Monday, February 28, 2005

Chris Rock as Oscar Host

Tin Canners:

I have to say I didn't see all of the Oscars. In fact, I missed most of it. So once again, I had no idea that host, Chris Rock, generated some controversy. I only found out about it in the next mornings post-show reporting.

One of the critic at USA Today didn't think too much of Rock nor the show as a whole. Excerpts:

Instead, ABC's three-hour plus broadcast of the Academy Awards Sunday seemed tailor-made to bore the young, embarrass the old and chase away even the most dedicated Oscar fan.
When the show ran a salute to Johnny Carson's years as host, the comparison was so painful, it made you think the academy would have been better off just letting a computer-generated Carson host again.
Unfortunately, what many viewers are most likely to remember — particularly those who feel Hollywood is out of touch with many of its customers — is Rock's lengthy attack on George Bush.

I saw the clips of the rant on the war and I just thought: what are the families of our military going to think of his silly comparison of real life with clothing sales? And people think that is funny?

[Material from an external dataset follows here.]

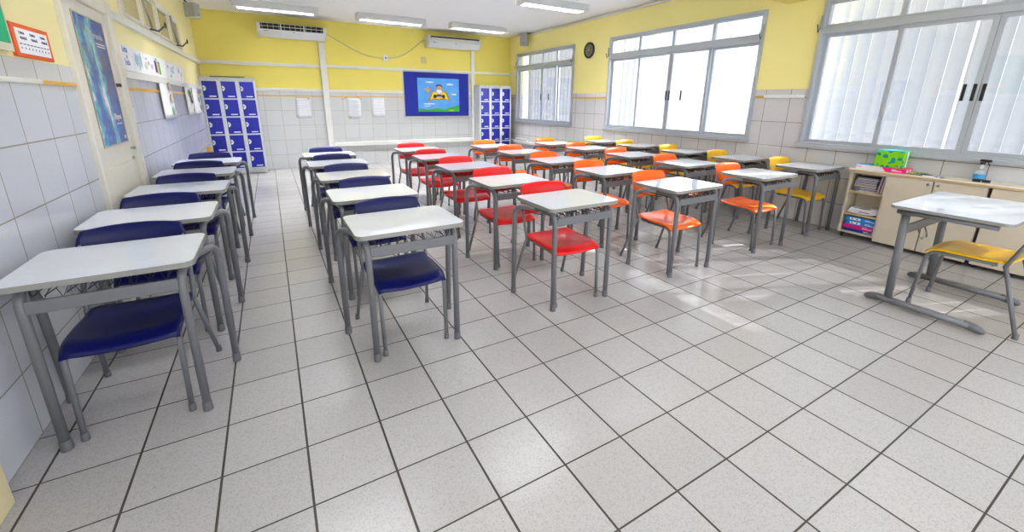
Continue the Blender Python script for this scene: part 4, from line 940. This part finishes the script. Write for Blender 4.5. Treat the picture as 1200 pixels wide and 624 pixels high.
drawing(20.02, 21.6, 5.50, 6.21, 'drawing with violet marks and a yellow stroke at the far end of the strip', [('b0a8d8', -0.4, 0.3, 0.15, 0.35), ('ead86a', 0.0, -0.4, 0.05, 0.4), ('c0c8e8', 0.5, -0.1, 0.2, 0.4)], seed=6)
def hanging(y0, y1, z0, z1, label, blots, seed):
    r = sheet('hanging_sheet', label, 'drawing', (LX, (y0+y1)/2, (z0+z1)/2), RL, y1-y0, z1-z0, 'long sheets hanging on the left wall'); W, H = (y1-y0)/2, (z1-z0)/2
    r.location.x += 0.05*U*1.0
    rnd = random.Random(seed)
    for (c, x, z, a, b_) in blots:
        B(mat('crayon_'+c, c, 0.8)).prism([(U*(x*W+a*W*math.cos(2*PI*k/10)*rnd.uniform(0.75, 1.1)), U*(z*H+b_*H*math.sin(2*PI*k/10)*rnd.uniform(0.75, 1.1))) for k in range(10)], 'y', -0.082*U, -0.07*U).build('picture_patch', r)
hanging(15.5, 17.7, 3.98, 5.47, 'long white sheet with three small pictures down its right side', [('b0a078', 0.35, 0.62, 0.22, 0.22), ('c4b08a', 0.35, 0.0, 0.22, 0.26), ('8aa890', 0.35, -0.66, 0.24, 0.24)], 1)
hanging(21.0, 22.9, 3.96, 5.44, 'long white sheet with a green and brown bird shape', [('5c7c2c', 0.0, 0.42, 0.4, 0.22), ('8a7a3a', 0.15, 0.15, 0.3, 0.16), ('20211e', 0.25, -0.12, 0.22, 0.16), ('b8a890', 0.6, -0.7, 0.25, 0.15)], 2)
hanging(23.25, 25.6, 3.95, 5.44, 'long white sheet with grey pictures nearest the lockers', [('90948c', 0.55, 0.6, 0.2, 0.3), ('a4a8a0', 0.4, 0.0, 0.3, 0.2), ('706c70', 0.6, -0.6, 0.2, 0.2)], 3)
tag(B(mat('yellow_box_card', 'c8a040', 0.5)).box(*T(-0.12, 0.12, -0.12, 0.12, 0, 0.4), 0.004).build('small_outlet', None, T(LX+0.13, 25.6, 1.6)), 'small ochre box on the left wall tiles before the lockers', 'outlet')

I realize there is disagreement over the war but let's at least honor the sacred dead.

More excerpts:

Instead, they made the nominees for some of those awards, such as art direction and documentaries, stand together on stage while their names were read, like American Idol contestants at the results show. That meant the losers also had to stand there and clap, at least until the camera closed in on the winners. At that point, one assumes, the losers were whisked away, though for all we know they were dropped into a hole in the set.

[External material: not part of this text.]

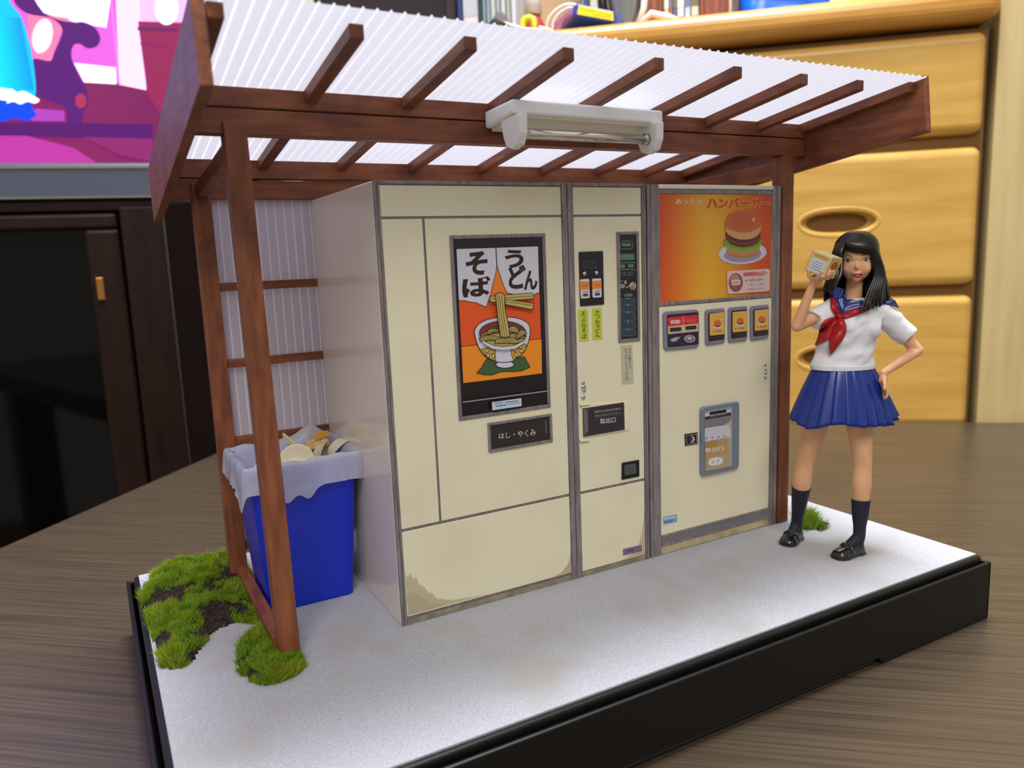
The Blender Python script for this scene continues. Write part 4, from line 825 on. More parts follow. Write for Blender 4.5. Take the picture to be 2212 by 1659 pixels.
for k in (0, 1):
    off = Vector((.0, .02, .13 * k)); tag(obj('chopstick', MB().tube([a_ + off, b_ + off], [.065, .055], 8, caps=True, sm=False), mat('bamboo', (214, 204, 150), .6)), ('lower pale wooden chopstick sticking out of the bin', 'upper pale wooden chopstick lying along the other one')[k], 'chopstick', 'used chopsticks in the bin')
c = PZ(686, 966, 5.4)
t = thing('burger_wrapper', 'crumpled orange and cream burger carton in the middle of the bin', 'wrapper', tuple(c))
obj('wrapper_panel', MB().box8([c + Vector(v) for v in ((-.5, -.3, 0), (.4, -.35, .1), (.5, .35, .1), (-.4, .3, 0), (-.5, -.25, .12), (.4, -.3, .35), (.45, .3, .4), (-.4, .3, .3))]), mat('carton_orange', (206, 150, 70), .6, col2=(224, 206, 160), scale=5), t, bevel=.03)
obj('wrapper_flap', MB().box8([c + Vector(v) for v in ((-.1, -.2, .35), (.45, -.1, .4), (.4, .05, .42), (-.15, 0, .4), (.0, -.15, .6), (.5, -.05, .62), (.5, .0, .64), (0, -.05, .62))]), mat('carton_gold', (214, 160, 50), .5), t, bevel=.02)
# ---- moss and soil
def inside(p, poly):
    x, y = p; c = False; j = len(poly) - 1
    for i in range(len(poly)):
        if (poly[i][1] > y) != (poly[j][1] > y) and x < (poly[j][0] - poly[i][0]) * (y - poly[i][1]) / (poly[j][1] - poly[i][1]) + poly[i][0]: c = not c
        j = i
    return c
M_gs = vmat('moss_blades', .7, trans=.35, spec=.2); M_so = mat('soil', (62, 52, 46), .95, .1, col2=(34, 28, 26), scale=6, bump=1, bscale=14)
def moss(name, label, px, n, hmax, soilh, seed, dens=.0, hb=1.0, zk=0):
    random.seed(seed); G = [PZ(u, v, 0) for u, v in px]; poly = [(p.x, p.y) for p in G]
    x0 = min(p[0] for p in poly); x1 = max(p[0] for p in poly); y0 = min(p[1] for p in poly); y1 = max(p[1] for p in poly)
    t = thing(name, label, 'moss', ((x0 + x1) / 2, (y0 + y1) / 2, 0))
    def edge(p):
        d = 9
        for i in range(len(poly)):
            a, b = Vector(poly[i]), Vector(poly[i - 1]); q, f = intersect_point_line(Vector(p), a, b); f = min(max(f, 0), 1); d = min(d, (Vector(p) - (a + (b - a) * f)).length)
        return d
    def hgt(p): return soilh * min(1, edge(p) / .8) * (.55 + .9 * abs(noise.noise(Vector((p[0] * .9, p[1] * .9, seed))))) 
    mb = MB(); mb.smooth = True; step = .12; idx = {}; vs = []
    nx = int((x1 - x0) / step) + 1; ny = int((y1 - y0) / step) + 1
    for i in range(nx + 1):
        for j in range(ny + 1):
            p = (x0 + i * step, y0 + j * step)
            if inside(p, poly): idx[i, j] = len(vs); e_ = edge(p); vs.append((p[0], p[1], max(.004, hgt(p) + .06 * noise.noise(Vector((p[0] * 4, p[1] * 4, 1))) if e_ > .15 else .004)))
    fs = [(idx[i, j], idx[i + 1, j], idx[i + 1, j + 1], idx[i, j + 1]) for (i, j) in idx if (i + 1, j) in idx and (i, j + 1) in idx and (i + 1, j + 1) in idx]
    mb.add(vs, fs); obj('soil', mb, M_so, t)
    gr = MB(); c = 0; tries = 0
    while c < n and tries < n * 12:
        tries += 1; p = (random.uniform(x0, x1), random.uniform(y0, y1))
        if not inside(p, poly): continue
        m = noise.noise(Vector((p[0] * .8, p[1] * .8, 20 + seed))) + .55 * noise.noise(Vector((p[0] * 2.2, p[1] * 2.2, 30 + seed))) + .3 * noise.noise(Vector((p[0] * 5, p[1] * 5, 40 + seed)))
        if m < dens + random.uniform(-.12, .12): continue
        c += 1; z = hgt(p); h = hmax * random.uniform(.45, 1.1) * (.7 + .8 * max(m - dens, 0)) * hb; az = 6 * noise.noise(Vector((p[0] * 1.3, p[1] * 1.3, 50 + seed))) + random.uniform(-2.2, 2.2); ln_ = random.uniform(.2, 1.0) * h
        w = random.uniform(.008, .015); a_ = az + random.uniform(-1.5, 1.5)
        b = Vector((p[0], p[1], z - .03)); d = Vector((math.cos(az) * ln_, math.sin(az) * ln_, h)); s_ = Vector((math.cos(a_ + 1.57), math.sin(a_ + 1.57), 0)) * w
        q = random.random(); y = min(max(.5 + m, 0), 1)
        col = lin((98 + 72 * q * y + 16 * y, 134 + 46 * q + 16 * y, 28 + 20 * q)) if random.random() > .1 else lin((168, 140, 84))
        gr.cc = tuple(x * (1 if i == 3 else 1) for i, x in enumerate(col))
        gr.add([b - s_, b + s_, b + d * .55 + s_ * .8, b + d * .55 - s_ * .8, b + d + Vector((0, 0, -.1 * h)) + d * .12], [(0, 1, 2, 3), (3, 2, 4)])
    o = obj('moss_blades', gr, M_gs, t); o['kind'] = 'stuff'; return t
moss('moss_patch', 'large bright green moss patch on dark soil at the left corner', [(303, 1300), (312, 1262), (345, 1228), (400, 1212), (470, 1208), (520, 1206), (545, 1240), (562, 1310), (575, 1345), (545, 1350), (515, 1345), (470, 1362), (440, 1395), (425, 1425), (400, 1442), (370, 1448), (345, 1444), (334, 1405), (322, 1360)], 34000, .3, .55, 1, dens=-.04)
moss('moss_patch', 'small green moss tuft around the foot of the front left post', [(512, 1400), (535, 1372), (565, 1352), (590, 1356), (604, 1392), (622, 1415), (652, 1420), (662, 1440), (640, 1462), (600, 1478), (570, 1482), (535, 1474), (510, 1448)], 12000, .3, .25, 2, dens=-.16)
moss('moss_patch', 'tiny yellow-green moss tuft behind the right foot of the figure', [(1722, 1128), (1738, 1112), (1752, 1118), (1762, 1130), (1770, 1140), (1755, 1146), (1735, 1145)], 2200, .5, .1, 3, dens=-.6)
moss('moss_patch', 'sparse dried brown moss scraps beside the tiny right tuft', [(1755, 1138), (1775, 1122), (1795, 1130), (1790, 1146), (1768, 1152)], 90, .22, .02, 4, dens=-.6)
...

Even so, they were treated like stars compared with the nominees for a few other categories, such as best action short, who had to accept their Oscars in the aisle. Wouldn't it have been even faster just to pitch the Oscars at their heads?

Does it really take that much more time to let a winner rise out of a seat and come up on stage? If being asked to give up a few extra viewing seconds so these people can have their proper due is that much of an imposition, then here's a radical idea: Every event on Earth is not about you. These people have just won the most important award in their field. For heaven's sake, let them enjoy it.

I missed most of the show when the less glamourous awards were handed out. Did they really make them do this? UNBELIEVABLE!

The USA Today critic did mention what I thought was a good moment in the show: Jamie Foxx's win gave the show a long-awaited emotional boost. That was a heart felt speech that moved me.

Did you see the show and what did you think?